Recorded data ->
[start]
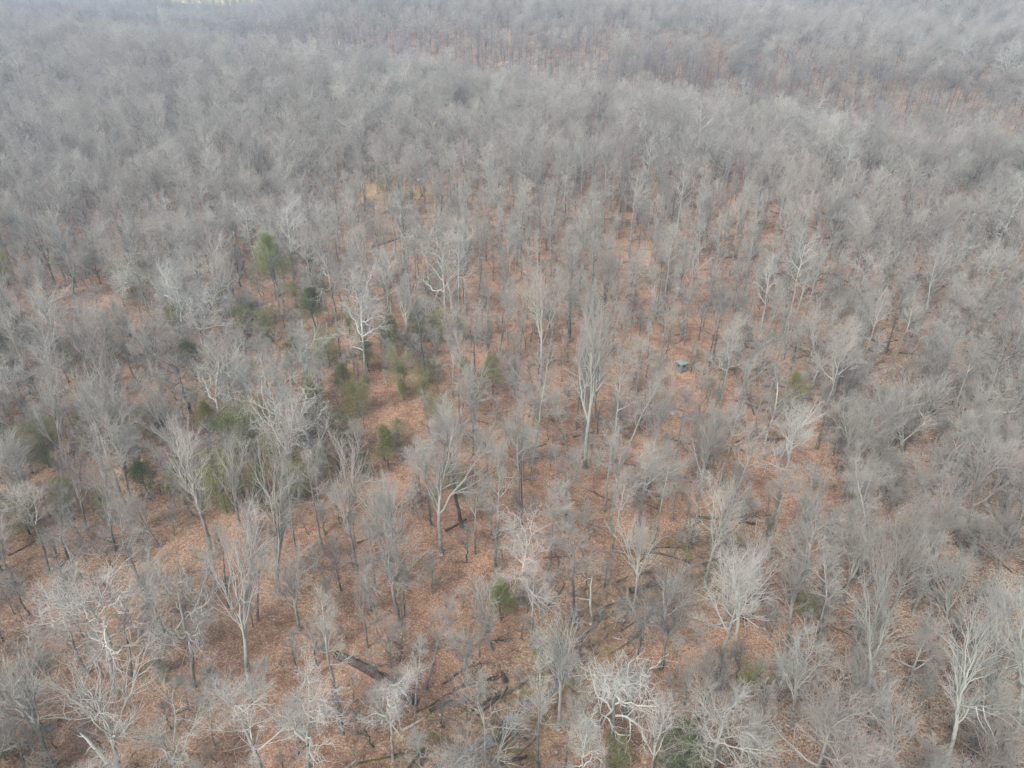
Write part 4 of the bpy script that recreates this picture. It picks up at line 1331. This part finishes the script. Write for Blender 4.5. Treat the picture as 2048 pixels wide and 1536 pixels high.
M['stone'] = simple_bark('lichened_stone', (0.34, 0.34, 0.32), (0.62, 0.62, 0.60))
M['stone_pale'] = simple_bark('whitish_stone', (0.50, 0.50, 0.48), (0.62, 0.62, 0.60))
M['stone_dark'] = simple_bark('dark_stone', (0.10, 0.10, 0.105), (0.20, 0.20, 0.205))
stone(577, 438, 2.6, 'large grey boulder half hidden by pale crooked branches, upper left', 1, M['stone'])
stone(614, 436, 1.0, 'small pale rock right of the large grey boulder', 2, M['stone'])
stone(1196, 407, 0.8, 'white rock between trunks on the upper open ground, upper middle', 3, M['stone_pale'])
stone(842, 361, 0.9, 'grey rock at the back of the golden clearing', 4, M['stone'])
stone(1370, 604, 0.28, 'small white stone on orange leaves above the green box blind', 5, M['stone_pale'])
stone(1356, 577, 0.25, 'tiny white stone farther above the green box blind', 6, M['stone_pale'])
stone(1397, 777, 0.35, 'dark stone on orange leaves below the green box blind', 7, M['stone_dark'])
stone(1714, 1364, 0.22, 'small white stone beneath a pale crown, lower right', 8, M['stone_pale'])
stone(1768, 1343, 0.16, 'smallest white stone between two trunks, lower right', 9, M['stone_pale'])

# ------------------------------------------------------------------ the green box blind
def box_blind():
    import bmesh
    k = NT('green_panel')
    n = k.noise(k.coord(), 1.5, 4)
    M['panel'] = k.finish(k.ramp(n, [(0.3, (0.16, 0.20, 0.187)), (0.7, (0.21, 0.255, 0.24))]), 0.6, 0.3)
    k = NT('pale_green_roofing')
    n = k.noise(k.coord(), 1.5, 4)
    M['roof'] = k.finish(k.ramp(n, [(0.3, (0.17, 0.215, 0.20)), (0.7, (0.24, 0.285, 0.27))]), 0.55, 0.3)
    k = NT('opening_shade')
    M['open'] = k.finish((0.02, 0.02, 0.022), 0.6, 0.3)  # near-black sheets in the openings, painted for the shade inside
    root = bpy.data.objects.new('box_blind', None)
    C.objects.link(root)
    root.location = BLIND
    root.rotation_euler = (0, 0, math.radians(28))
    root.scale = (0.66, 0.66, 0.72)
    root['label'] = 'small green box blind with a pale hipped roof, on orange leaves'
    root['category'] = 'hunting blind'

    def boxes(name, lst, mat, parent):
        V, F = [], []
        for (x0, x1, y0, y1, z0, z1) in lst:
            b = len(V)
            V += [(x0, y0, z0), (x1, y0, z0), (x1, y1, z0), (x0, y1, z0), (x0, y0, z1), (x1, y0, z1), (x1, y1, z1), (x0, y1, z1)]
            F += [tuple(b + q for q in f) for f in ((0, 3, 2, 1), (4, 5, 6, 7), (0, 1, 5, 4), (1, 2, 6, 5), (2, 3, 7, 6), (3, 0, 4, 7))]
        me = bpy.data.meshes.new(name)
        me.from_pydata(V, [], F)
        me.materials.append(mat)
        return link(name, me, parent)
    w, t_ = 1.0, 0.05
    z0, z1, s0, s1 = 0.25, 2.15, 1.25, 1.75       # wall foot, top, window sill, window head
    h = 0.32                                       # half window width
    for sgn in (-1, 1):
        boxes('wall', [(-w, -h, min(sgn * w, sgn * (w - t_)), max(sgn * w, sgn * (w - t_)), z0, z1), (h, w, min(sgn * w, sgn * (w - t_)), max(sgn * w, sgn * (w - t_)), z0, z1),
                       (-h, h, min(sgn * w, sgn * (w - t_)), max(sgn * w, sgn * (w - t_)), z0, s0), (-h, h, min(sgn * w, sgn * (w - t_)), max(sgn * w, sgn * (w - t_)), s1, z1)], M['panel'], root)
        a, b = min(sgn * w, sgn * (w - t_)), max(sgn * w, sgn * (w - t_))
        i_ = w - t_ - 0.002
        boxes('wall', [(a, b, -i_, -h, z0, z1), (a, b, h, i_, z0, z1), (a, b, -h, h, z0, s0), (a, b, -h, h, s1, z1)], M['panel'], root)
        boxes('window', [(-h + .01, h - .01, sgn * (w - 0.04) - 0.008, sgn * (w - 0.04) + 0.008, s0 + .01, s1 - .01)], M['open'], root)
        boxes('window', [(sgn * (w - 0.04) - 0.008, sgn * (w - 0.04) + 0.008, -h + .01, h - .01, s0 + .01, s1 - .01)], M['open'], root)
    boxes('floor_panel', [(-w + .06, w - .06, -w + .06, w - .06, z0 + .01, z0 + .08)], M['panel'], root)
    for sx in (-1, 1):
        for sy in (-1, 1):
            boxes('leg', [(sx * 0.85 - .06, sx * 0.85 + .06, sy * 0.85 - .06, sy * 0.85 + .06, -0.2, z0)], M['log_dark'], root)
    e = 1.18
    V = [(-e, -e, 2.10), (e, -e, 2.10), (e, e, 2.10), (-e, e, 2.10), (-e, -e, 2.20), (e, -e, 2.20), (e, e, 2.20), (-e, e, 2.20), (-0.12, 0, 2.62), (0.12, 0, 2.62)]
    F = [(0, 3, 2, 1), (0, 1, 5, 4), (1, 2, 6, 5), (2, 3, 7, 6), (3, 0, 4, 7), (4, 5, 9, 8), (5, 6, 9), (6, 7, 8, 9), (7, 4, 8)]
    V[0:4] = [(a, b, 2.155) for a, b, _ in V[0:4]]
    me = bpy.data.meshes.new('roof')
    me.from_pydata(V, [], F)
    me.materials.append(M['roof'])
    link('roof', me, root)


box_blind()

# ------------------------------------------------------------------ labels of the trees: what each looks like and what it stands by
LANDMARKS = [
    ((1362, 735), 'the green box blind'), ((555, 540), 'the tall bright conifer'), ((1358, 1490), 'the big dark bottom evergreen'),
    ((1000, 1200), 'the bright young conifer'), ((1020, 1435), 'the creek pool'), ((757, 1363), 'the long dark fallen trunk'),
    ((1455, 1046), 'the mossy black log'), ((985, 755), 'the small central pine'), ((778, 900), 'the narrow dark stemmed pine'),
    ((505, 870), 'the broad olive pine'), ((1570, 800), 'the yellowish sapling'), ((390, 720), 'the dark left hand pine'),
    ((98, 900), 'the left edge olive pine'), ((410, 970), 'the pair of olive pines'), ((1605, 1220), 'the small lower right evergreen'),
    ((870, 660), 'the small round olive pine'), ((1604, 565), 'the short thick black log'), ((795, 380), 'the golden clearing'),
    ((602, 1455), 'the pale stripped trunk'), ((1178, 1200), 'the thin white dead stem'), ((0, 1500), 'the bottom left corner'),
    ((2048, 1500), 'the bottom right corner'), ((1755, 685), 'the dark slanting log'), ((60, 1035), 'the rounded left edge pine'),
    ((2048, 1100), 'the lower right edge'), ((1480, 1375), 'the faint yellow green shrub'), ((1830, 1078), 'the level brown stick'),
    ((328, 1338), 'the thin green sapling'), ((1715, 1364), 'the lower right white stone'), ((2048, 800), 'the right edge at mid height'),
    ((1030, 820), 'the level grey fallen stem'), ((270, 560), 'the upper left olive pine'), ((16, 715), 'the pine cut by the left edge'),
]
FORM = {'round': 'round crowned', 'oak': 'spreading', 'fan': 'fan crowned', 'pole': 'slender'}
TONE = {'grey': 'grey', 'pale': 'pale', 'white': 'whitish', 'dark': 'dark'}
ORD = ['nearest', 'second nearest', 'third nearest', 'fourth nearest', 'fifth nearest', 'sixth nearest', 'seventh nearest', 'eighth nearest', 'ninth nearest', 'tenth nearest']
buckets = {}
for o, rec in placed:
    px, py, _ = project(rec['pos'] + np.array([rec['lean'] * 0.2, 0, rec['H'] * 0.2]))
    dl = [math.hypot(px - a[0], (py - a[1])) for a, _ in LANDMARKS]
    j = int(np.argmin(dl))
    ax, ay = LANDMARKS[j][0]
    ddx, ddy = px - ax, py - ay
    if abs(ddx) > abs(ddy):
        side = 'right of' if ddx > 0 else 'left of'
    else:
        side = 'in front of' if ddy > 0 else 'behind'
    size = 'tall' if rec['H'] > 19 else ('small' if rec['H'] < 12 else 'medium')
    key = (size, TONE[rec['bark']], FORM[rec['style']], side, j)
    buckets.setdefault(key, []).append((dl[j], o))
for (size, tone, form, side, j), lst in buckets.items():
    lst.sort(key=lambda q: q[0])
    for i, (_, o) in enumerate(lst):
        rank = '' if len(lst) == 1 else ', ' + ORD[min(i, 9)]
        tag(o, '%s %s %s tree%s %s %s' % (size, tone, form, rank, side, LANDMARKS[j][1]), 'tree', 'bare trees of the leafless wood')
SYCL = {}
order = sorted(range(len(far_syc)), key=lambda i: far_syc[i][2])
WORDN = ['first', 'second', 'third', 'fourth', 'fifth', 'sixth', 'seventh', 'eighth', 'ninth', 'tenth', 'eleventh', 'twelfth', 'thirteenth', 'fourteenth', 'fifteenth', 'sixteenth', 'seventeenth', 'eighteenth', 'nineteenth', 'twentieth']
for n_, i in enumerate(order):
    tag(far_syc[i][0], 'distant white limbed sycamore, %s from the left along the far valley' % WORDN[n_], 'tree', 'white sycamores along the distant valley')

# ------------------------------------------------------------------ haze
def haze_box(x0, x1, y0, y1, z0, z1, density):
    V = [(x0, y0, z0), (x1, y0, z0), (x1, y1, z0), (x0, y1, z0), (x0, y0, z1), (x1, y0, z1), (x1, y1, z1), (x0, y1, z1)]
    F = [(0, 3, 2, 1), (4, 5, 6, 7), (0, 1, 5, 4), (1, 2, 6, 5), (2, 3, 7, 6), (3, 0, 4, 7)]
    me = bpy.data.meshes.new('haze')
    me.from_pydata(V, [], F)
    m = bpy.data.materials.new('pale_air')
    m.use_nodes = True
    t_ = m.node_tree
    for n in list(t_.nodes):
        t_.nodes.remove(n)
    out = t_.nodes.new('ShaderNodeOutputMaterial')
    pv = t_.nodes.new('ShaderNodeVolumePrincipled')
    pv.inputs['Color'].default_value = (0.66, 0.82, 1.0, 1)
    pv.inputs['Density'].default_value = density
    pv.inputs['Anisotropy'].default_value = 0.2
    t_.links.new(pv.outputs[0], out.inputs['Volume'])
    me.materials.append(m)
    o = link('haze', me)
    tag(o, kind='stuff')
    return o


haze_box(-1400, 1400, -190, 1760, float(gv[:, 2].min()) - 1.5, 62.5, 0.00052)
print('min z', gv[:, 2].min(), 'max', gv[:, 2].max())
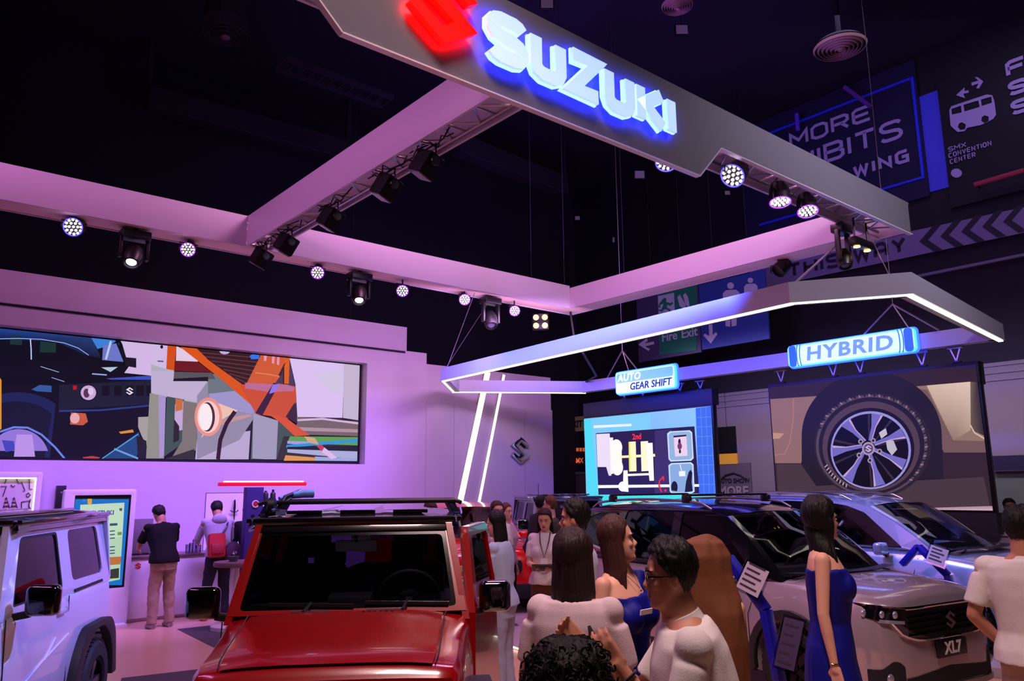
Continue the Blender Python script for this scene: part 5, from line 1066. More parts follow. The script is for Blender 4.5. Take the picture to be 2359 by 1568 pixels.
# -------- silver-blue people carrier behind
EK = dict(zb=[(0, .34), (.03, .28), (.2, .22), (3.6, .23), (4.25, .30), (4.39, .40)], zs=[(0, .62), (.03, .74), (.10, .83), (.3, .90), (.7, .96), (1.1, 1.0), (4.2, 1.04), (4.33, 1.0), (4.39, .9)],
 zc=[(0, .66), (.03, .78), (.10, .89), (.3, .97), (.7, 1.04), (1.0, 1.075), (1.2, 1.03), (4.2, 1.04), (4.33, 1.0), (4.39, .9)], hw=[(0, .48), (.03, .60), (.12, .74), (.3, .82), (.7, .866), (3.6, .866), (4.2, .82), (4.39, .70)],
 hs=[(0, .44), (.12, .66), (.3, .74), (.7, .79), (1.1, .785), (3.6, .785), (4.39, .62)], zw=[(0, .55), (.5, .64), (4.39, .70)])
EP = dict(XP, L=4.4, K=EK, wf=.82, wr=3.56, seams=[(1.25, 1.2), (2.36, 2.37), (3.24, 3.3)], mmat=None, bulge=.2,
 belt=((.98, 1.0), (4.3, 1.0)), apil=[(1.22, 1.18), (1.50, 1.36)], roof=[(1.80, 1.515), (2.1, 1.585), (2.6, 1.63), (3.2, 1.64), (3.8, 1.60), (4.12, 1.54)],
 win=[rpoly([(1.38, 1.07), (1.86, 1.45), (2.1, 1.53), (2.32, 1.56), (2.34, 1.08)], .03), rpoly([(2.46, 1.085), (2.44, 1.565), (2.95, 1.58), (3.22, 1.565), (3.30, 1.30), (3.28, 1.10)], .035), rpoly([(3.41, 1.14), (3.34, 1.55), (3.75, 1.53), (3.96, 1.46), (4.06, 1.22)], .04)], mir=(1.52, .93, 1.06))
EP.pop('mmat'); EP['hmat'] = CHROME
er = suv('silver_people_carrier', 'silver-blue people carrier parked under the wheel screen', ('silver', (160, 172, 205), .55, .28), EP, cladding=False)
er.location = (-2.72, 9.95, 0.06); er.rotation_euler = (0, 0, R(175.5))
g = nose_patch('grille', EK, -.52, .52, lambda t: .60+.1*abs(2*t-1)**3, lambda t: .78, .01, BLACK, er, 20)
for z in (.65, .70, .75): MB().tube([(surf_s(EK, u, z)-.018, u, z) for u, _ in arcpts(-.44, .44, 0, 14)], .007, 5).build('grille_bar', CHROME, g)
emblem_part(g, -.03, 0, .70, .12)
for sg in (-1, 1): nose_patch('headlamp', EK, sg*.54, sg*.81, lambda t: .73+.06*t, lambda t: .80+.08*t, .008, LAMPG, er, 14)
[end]
Problem -> Repeat exactly the lines from the first line of the records above through the line containing "root['category'] = 'hunting blind'", both included. Leave out the pictures.

Output ->
Write part 4 of the bpy script that recreates this picture. It picks up at line 1331. This part finishes the script. Write for Blender 4.5. Treat the picture as 2048 pixels wide and 1536 pixels high.
M['stone'] = simple_bark('lichened_stone', (0.34, 0.34, 0.32), (0.62, 0.62, 0.60))
M['stone_pale'] = simple_bark('whitish_stone', (0.50, 0.50, 0.48), (0.62, 0.62, 0.60))
M['stone_dark'] = simple_bark('dark_stone', (0.10, 0.10, 0.105), (0.20, 0.20, 0.205))
stone(577, 438, 2.6, 'large grey boulder half hidden by pale crooked branches, upper left', 1, M['stone'])
stone(614, 436, 1.0, 'small pale rock right of the large grey boulder', 2, M['stone'])
stone(1196, 407, 0.8, 'white rock between trunks on the upper open ground, upper middle', 3, M['stone_pale'])
stone(842, 361, 0.9, 'grey rock at the back of the golden clearing', 4, M['stone'])
stone(1370, 604, 0.28, 'small white stone on orange leaves above the green box blind', 5, M['stone_pale'])
stone(1356, 577, 0.25, 'tiny white stone farther above the green box blind', 6, M['stone_pale'])
stone(1397, 777, 0.35, 'dark stone on orange leaves below the green box blind', 7, M['stone_dark'])
stone(1714, 1364, 0.22, 'small white stone beneath a pale crown, lower right', 8, M['stone_pale'])
stone(1768, 1343, 0.16, 'smallest white stone between two trunks, lower right', 9, M['stone_pale'])

# ------------------------------------------------------------------ the green box blind
def box_blind():
    import bmesh
    k = NT('green_panel')
    n = k.noise(k.coord(), 1.5, 4)
    M['panel'] = k.finish(k.ramp(n, [(0.3, (0.16, 0.20, 0.187)), (0.7, (0.21, 0.255, 0.24))]), 0.6, 0.3)
    k = NT('pale_green_roofing')
    n = k.noise(k.coord(), 1.5, 4)
    M['roof'] = k.finish(k.ramp(n, [(0.3, (0.17, 0.215, 0.20)), (0.7, (0.24, 0.285, 0.27))]), 0.55, 0.3)
    k = NT('opening_shade')
    M['open'] = k.finish((0.02, 0.02, 0.022), 0.6, 0.3)  # near-black sheets in the openings, painted for the shade inside
    root = bpy.data.objects.new('box_blind', None)
    C.objects.link(root)
    root.location = BLIND
    root.rotation_euler = (0, 0, math.radians(28))
    root.scale = (0.66, 0.66, 0.72)
    root['label'] = 'small green box blind with a pale hipped roof, on orange leaves'
    root['category'] = 'hunting blind'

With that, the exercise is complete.